» **Short task**
Transcribe only the lines from the line with "boxes('base_panel', [(XL, XR, LD" through the line with "196, 140), .16)", exactly, counting both of those lines as part of the stretch.

» **Entries shown**
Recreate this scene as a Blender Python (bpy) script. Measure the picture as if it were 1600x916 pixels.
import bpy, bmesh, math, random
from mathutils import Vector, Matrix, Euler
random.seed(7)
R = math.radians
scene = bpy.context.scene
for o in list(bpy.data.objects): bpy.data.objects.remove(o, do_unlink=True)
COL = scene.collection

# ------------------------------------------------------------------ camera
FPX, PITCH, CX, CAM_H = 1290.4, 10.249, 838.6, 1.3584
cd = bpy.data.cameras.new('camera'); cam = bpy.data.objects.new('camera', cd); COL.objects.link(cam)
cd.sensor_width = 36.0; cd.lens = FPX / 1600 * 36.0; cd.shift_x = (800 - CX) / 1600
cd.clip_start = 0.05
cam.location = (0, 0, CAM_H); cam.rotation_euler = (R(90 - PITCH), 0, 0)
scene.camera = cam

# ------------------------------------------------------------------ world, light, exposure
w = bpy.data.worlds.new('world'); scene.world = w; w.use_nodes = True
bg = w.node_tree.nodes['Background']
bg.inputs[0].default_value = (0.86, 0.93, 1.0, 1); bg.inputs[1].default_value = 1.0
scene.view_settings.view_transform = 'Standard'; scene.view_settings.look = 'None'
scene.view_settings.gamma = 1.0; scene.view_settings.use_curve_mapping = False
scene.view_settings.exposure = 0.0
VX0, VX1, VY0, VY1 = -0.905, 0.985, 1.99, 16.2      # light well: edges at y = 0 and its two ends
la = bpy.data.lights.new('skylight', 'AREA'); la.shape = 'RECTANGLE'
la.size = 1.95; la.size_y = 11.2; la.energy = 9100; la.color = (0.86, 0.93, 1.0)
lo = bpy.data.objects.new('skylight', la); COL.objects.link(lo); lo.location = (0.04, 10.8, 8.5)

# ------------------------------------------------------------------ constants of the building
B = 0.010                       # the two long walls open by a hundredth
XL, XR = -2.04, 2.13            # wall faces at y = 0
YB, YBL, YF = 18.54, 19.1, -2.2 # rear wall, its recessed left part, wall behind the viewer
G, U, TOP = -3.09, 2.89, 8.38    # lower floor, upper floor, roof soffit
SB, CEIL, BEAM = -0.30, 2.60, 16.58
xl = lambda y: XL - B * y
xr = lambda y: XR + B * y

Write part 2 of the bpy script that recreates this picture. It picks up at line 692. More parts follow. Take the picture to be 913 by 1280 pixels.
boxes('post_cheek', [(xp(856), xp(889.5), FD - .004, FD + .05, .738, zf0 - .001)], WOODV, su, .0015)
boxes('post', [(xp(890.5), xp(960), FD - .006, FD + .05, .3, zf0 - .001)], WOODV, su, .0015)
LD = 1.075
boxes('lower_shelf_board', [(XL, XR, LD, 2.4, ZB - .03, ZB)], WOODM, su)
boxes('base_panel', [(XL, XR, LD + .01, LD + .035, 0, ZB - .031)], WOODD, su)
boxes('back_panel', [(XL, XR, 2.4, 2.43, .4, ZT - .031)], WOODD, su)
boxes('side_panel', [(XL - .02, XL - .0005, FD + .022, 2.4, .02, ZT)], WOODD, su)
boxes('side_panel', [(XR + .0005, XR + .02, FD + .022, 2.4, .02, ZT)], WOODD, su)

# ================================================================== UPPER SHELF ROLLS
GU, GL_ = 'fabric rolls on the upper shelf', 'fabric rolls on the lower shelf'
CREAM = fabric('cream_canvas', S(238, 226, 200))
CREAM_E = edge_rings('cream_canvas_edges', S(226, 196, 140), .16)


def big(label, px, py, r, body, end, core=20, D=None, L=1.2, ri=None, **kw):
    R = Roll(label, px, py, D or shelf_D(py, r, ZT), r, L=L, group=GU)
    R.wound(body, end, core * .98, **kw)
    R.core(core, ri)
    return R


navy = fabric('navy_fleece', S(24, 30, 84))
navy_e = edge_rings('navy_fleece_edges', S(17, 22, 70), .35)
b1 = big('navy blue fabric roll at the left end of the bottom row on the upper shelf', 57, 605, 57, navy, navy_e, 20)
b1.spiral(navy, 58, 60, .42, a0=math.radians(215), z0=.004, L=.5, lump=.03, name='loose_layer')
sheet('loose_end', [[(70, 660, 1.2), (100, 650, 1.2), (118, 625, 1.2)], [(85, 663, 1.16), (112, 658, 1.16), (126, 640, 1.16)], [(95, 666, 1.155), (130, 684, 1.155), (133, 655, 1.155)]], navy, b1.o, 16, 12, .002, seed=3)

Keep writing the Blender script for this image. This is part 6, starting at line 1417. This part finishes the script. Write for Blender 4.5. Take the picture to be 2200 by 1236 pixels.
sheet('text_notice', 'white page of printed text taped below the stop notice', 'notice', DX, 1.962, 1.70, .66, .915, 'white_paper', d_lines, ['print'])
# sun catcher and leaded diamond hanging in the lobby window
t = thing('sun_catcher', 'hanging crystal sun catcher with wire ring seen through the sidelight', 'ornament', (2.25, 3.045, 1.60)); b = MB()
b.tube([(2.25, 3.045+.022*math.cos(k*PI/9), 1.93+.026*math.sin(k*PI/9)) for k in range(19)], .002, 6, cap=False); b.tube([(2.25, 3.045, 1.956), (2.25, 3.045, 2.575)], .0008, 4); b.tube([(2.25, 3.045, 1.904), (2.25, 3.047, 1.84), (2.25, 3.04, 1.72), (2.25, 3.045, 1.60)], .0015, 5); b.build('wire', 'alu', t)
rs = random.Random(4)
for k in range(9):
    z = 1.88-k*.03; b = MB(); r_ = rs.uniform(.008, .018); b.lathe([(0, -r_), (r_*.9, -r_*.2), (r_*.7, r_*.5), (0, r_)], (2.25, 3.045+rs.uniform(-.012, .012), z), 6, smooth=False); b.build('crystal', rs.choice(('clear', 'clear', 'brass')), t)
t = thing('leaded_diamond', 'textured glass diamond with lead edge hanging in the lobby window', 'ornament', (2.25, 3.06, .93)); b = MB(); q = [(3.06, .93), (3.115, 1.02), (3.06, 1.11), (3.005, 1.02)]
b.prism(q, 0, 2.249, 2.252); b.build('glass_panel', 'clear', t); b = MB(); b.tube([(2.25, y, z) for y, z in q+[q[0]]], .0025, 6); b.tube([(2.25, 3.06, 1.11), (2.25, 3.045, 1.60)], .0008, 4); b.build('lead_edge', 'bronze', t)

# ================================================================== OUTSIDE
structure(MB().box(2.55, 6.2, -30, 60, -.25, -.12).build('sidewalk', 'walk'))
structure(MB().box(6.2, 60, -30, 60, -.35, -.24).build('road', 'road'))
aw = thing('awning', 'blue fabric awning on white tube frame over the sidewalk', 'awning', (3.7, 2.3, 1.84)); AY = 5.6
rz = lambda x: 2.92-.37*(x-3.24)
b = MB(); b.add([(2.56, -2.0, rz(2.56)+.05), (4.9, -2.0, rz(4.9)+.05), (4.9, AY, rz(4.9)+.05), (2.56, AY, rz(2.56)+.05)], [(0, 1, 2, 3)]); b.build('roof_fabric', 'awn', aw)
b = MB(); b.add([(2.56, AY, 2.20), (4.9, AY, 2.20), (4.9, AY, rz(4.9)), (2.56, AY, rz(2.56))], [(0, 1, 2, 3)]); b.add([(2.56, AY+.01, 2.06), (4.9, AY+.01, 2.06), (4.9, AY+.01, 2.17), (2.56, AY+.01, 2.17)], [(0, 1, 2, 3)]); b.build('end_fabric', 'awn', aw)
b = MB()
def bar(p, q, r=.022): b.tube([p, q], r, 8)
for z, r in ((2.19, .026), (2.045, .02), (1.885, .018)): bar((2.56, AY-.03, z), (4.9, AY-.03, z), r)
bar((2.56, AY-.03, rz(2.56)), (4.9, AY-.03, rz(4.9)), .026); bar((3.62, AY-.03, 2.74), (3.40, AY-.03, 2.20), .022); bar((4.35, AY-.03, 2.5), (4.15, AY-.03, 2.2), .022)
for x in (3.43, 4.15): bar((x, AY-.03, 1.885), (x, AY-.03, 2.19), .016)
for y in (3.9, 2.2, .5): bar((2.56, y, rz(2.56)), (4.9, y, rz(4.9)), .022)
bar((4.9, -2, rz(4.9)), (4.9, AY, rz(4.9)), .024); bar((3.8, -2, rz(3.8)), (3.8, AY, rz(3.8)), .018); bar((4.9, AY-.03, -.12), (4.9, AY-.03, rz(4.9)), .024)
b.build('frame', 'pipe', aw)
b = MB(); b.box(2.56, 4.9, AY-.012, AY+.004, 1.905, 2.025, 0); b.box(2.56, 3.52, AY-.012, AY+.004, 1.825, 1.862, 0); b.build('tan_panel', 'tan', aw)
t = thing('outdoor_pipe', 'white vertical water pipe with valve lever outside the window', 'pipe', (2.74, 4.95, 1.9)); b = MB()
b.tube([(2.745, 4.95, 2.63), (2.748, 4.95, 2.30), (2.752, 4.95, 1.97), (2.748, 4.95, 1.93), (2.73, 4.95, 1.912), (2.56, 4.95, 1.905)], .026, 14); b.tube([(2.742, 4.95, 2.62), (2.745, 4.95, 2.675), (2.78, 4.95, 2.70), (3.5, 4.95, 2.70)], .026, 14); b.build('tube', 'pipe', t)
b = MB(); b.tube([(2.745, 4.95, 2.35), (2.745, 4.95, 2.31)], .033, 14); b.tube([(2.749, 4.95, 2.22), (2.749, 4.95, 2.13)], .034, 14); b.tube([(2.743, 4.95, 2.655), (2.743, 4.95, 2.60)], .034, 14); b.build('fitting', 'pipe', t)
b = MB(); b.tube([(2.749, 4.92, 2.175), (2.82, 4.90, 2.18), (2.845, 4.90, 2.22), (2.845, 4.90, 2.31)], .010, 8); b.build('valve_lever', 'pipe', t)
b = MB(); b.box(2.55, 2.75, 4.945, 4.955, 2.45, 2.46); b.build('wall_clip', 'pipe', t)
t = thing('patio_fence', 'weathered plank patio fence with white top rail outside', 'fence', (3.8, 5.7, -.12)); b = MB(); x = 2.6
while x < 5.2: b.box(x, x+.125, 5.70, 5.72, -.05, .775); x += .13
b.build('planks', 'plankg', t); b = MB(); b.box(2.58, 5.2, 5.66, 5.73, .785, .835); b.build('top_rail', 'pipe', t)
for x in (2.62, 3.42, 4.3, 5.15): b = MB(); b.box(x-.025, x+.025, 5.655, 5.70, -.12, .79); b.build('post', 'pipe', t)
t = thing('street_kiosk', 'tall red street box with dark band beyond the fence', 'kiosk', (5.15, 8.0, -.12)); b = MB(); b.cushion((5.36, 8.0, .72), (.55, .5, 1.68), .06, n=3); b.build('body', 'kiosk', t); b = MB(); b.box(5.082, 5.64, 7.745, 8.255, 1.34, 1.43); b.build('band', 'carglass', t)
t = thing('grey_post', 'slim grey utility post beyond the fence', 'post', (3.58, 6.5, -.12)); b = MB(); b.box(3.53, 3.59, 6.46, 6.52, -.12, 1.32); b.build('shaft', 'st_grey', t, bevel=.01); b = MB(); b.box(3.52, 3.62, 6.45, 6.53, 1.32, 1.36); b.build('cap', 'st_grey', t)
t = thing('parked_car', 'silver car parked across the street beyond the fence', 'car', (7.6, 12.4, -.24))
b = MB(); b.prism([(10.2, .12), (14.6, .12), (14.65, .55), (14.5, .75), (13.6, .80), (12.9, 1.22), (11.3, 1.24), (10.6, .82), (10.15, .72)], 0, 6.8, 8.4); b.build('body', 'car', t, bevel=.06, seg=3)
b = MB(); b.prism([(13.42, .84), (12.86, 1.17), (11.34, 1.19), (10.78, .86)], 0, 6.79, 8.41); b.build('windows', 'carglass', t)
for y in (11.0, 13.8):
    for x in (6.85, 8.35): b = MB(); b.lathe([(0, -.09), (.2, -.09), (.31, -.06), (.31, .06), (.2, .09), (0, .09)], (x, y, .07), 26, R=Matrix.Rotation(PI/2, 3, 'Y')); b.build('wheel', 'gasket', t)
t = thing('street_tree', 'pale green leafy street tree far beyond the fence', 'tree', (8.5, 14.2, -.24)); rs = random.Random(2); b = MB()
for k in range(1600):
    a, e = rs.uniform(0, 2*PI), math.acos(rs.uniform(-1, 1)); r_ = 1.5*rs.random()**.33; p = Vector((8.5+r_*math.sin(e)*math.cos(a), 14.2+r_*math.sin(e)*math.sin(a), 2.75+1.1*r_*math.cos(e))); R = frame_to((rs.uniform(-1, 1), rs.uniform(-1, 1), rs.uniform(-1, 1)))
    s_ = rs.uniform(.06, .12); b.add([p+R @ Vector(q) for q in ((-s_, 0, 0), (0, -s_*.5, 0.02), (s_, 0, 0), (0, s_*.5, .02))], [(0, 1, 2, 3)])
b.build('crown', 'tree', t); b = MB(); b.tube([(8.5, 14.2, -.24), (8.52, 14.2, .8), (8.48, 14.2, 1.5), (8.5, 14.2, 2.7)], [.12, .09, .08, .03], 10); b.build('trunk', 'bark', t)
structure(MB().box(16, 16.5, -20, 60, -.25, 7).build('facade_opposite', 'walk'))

» **Correct output**
boxes('base_panel', [(XL, XR, LD + .01, LD + .035, 0, ZB - .031)], WOODD, su)
boxes('back_panel', [(XL, XR, 2.4, 2.43, .4, ZT - .031)], WOODD, su)
boxes('side_panel', [(XL - .02, XL - .0005, FD + .022, 2.4, .02, ZT)], WOODD, su)
boxes('side_panel', [(XR + .0005, XR + .02, FD + .022, 2.4, .02, ZT)], WOODD, su)

# ================================================================== UPPER SHELF ROLLS
GU, GL_ = 'fabric rolls on the upper shelf', 'fabric rolls on the lower shelf'
CREAM = fabric('cream_canvas', S(238, 226, 200))
CREAM_E = edge_rings('cream_canvas_edges', S(226, 196, 140), .16)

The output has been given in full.